TASK DETAILS ▸
All material below is to be reproduced exactly.

SUPPLIED MATERIAL ▸
------------------------------------

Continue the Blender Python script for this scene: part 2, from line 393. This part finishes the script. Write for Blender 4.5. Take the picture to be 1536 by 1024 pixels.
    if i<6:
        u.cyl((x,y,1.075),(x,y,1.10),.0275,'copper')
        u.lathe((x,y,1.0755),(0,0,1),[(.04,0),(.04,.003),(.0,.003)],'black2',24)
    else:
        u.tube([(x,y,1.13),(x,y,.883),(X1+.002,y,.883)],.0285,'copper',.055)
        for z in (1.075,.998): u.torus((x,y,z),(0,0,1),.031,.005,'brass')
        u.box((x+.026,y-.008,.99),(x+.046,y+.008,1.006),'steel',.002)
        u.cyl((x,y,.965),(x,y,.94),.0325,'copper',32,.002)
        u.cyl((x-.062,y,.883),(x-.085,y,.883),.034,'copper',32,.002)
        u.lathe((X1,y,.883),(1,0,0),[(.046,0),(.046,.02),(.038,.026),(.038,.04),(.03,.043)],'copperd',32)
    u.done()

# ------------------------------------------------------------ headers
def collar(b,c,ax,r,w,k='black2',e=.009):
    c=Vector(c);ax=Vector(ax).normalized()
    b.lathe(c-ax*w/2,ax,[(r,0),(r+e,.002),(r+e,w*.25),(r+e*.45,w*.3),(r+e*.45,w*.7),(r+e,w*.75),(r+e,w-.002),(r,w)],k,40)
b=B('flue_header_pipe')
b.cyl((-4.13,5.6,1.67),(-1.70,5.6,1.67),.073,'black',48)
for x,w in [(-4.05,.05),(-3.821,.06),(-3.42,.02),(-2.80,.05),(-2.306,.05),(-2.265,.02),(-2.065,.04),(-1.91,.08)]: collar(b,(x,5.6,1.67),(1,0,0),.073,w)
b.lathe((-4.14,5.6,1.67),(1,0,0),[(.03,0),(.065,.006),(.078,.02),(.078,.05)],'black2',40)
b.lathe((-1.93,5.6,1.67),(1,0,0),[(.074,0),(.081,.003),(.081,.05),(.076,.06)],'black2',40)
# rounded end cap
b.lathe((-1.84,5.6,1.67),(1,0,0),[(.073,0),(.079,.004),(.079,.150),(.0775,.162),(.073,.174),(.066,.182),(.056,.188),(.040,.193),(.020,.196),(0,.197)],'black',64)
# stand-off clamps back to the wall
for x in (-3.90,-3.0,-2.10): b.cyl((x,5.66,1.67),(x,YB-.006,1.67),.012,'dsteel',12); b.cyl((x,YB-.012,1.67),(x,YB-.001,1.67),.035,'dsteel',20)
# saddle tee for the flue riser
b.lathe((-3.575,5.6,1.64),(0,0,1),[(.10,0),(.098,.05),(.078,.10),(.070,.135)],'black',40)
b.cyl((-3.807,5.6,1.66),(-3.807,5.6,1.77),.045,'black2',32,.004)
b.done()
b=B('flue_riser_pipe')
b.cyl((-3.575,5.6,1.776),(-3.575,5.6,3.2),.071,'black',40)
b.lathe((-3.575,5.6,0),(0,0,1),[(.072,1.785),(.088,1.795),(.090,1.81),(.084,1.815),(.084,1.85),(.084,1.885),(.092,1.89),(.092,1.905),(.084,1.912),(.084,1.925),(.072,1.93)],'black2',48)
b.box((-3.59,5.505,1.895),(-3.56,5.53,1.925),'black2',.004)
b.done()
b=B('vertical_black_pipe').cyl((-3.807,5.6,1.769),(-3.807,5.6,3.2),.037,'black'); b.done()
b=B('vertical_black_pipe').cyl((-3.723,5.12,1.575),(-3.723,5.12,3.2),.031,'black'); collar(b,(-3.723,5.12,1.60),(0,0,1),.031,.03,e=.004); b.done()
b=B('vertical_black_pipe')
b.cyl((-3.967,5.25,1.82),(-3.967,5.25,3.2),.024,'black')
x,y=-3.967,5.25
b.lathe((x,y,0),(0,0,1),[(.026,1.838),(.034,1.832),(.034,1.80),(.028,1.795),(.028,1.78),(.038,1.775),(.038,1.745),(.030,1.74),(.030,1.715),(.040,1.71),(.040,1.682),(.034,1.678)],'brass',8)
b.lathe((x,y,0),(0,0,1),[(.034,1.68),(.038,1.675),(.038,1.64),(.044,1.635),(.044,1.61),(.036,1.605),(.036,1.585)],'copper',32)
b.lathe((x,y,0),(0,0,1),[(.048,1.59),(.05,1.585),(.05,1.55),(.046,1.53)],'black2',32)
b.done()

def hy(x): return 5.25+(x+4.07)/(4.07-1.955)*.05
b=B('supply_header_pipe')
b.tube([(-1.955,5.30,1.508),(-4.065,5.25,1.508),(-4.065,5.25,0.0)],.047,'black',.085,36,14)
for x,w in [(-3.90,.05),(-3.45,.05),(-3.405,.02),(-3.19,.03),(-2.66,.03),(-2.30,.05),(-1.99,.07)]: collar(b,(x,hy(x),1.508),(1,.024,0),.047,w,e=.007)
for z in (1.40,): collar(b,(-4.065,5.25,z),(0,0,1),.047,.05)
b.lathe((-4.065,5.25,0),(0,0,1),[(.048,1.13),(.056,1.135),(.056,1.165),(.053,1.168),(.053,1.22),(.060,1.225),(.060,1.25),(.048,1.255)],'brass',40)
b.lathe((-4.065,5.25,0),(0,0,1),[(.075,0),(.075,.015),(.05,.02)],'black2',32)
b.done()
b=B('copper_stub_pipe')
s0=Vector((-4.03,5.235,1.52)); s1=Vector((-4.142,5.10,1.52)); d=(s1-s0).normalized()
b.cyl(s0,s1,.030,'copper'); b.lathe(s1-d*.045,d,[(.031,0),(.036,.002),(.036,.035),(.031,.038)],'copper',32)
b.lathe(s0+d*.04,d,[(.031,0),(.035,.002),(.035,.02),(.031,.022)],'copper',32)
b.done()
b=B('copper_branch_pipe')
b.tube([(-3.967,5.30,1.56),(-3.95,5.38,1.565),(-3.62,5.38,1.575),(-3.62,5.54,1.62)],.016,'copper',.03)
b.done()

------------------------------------

THE COMPLETED TASK ▸
Continue the Blender Python script for this scene: part 2, from line 393. This part finishes the script. Write for Blender 4.5. Take the picture to be 1536 by 1024 pixels.
    if i<6:
        u.cyl((x,y,1.075),(x,y,1.10),.0275,'copper')
        u.lathe((x,y,1.0755),(0,0,1),[(.04,0),(.04,.003),(.0,.003)],'black2',24)
    else:
        u.tube([(x,y,1.13),(x,y,.883),(X1+.002,y,.883)],.0285,'copper',.055)
        for z in (1.075,.998): u.torus((x,y,z),(0,0,1),.031,.005,'brass')
        u.box((x+.026,y-.008,.99),(x+.046,y+.008,1.006),'steel',.002)
        u.cyl((x,y,.965),(x,y,.94),.0325,'copper',32,.002)
        u.cyl((x-.062,y,.883),(x-.085,y,.883),.034,'copper',32,.002)
        u.lathe((X1,y,.883),(1,0,0),[(.046,0),(.046,.02),(.038,.026),(.038,.04),(.03,.043)],'copperd',32)
    u.done()

# ------------------------------------------------------------ headers
def collar(b,c,ax,r,w,k='black2',e=.009):
    c=Vector(c);ax=Vector(ax).normalized()
    b.lathe(c-ax*w/2,ax,[(r,0),(r+e,.002),(r+e,w*.25),(r+e*.45,w*.3),(r+e*.45,w*.7),(r+e,w*.75),(r+e,w-.002),(r,w)],k,40)
b=B('flue_header_pipe')
b.cyl((-4.13,5.6,1.67),(-1.70,5.6,1.67),.073,'black',48)
for x,w in [(-4.05,.05),(-3.821,.06),(-3.42,.02),(-2.80,.05),(-2.306,.05),(-2.265,.02),(-2.065,.04),(-1.91,.08)]: collar(b,(x,5.6,1.67),(1,0,0),.073,w)
b.lathe((-4.14,5.6,1.67),(1,0,0),[(.03,0),(.065,.006),(.078,.02),(.078,.05)],'black2',40)
b.lathe((-1.93,5.6,1.67),(1,0,0),[(.074,0),(.081,.003),(.081,.05),(.076,.06)],'black2',40)
# rounded end cap
b.lathe((-1.84,5.6,1.67),(1,0,0),[(.073,0),(.079,.004),(.079,.150),(.0775,.162),(.073,.174),(.066,.182),(.056,.188),(.040,.193),(.020,.196),(0,.197)],'black',64)
# stand-off clamps back to the wall
for x in (-3.90,-3.0,-2.10): b.cyl((x,5.66,1.67),(x,YB-.006,1.67),.012,'dsteel',12); b.cyl((x,YB-.012,1.67),(x,YB-.001,1.67),.035,'dsteel',20)
# saddle tee for the flue riser
b.lathe((-3.575,5.6,1.64),(0,0,1),[(.10,0),(.098,.05),(.078,.10),(.070,.135)],'black',40)
b.cyl((-3.807,5.6,1.66),(-3.807,5.6,1.77),.045,'black2',32,.004)
b.done()
b=B('flue_riser_pipe')
b.cyl((-3.575,5.6,1.776),(-3.575,5.6,3.2),.071,'black',40)
b.lathe((-3.575,5.6,0),(0,0,1),[(.072,1.785),(.088,1.795),(.090,1.81),(.084,1.815),(.084,1.85),(.084,1.885),(.092,1.89),(.092,1.905),(.084,1.912),(.084,1.925),(.072,1.93)],'black2',48)
b.box((-3.59,5.505,1.895),(-3.56,5.53,1.925),'black2',.004)
b.done()
b=B('vertical_black_pipe').cyl((-3.807,5.6,1.769),(-3.807,5.6,3.2),.037,'black'); b.done()
b=B('vertical_black_pipe').cyl((-3.723,5.12,1.575),(-3.723,5.12,3.2),.031,'black'); collar(b,(-3.723,5.12,1.60),(0,0,1),.031,.03,e=.004); b.done()
b=B('vertical_black_pipe')
b.cyl((-3.967,5.25,1.82),(-3.967,5.25,3.2),.024,'black')
x,y=-3.967,5.25
b.lathe((x,y,0),(0,0,1),[(.026,1.838),(.034,1.832),(.034,1.80),(.028,1.795),(.028,1.78),(.038,1.775),(.038,1.745),(.030,1.74),(.030,1.715),(.040,1.71),(.040,1.682),(.034,1.678)],'brass',8)
b.lathe((x,y,0),(0,0,1),[(.034,1.68),(.038,1.675),(.038,1.64),(.044,1.635),(.044,1.61),(.036,1.605),(.036,1.585)],'copper',32)
b.lathe((x,y,0),(0,0,1),[(.048,1.59),(.05,1.585),(.05,1.55),(.046,1.53)],'black2',32)
b.done()

def hy(x): return 5.25+(x+4.07)/(4.07-1.955)*.05
b=B('supply_header_pipe')
b.tube([(-1.955,5.30,1.508),(-4.065,5.25,1.508),(-4.065,5.25,0.0)],.047,'black',.085,36,14)
for x,w in [(-3.90,.05),(-3.45,.05),(-3.405,.02),(-3.19,.03),(-2.66,.03),(-2.30,.05),(-1.99,.07)]: collar(b,(x,hy(x),1.508),(1,.024,0),.047,w,e=.007)
for z in (1.40,): collar(b,(-4.065,5.25,z),(0,0,1),.047,.05)
b.lathe((-4.065,5.25,0),(0,0,1),[(.048,1.13),(.056,1.135),(.056,1.165),(.053,1.168),(.053,1.22),(.060,1.225),(.060,1.25),(.048,1.255)],'brass',40)
b.lathe((-4.065,5.25,0),(0,0,1),[(.075,0),(.075,.015),(.05,.02)],'black2',32)
b.done()
b=B('copper_stub_pipe')
s0=Vector((-4.03,5.235,1.52)); s1=Vector((-4.142,5.10,1.52)); d=(s1-s0).normalized()
b.cyl(s0,s1,.030,'copper'); b.lathe(s1-d*.045,d,[(.031,0),(.036,.002),(.036,.035),(.031,.038)],'copper',32)
b.lathe(s0+d*.04,d,[(.031,0),(.035,.002),(.035,.02),(.031,.022)],'copper',32)
b.done()
b=B('copper_branch_pipe')
b.tube([(-3.967,5.30,1.56),(-3.95,5.38,1.565),(-3.62,5.38,1.575),(-3.62,5.54,1.62)],.016,'copper',.03)
b.done()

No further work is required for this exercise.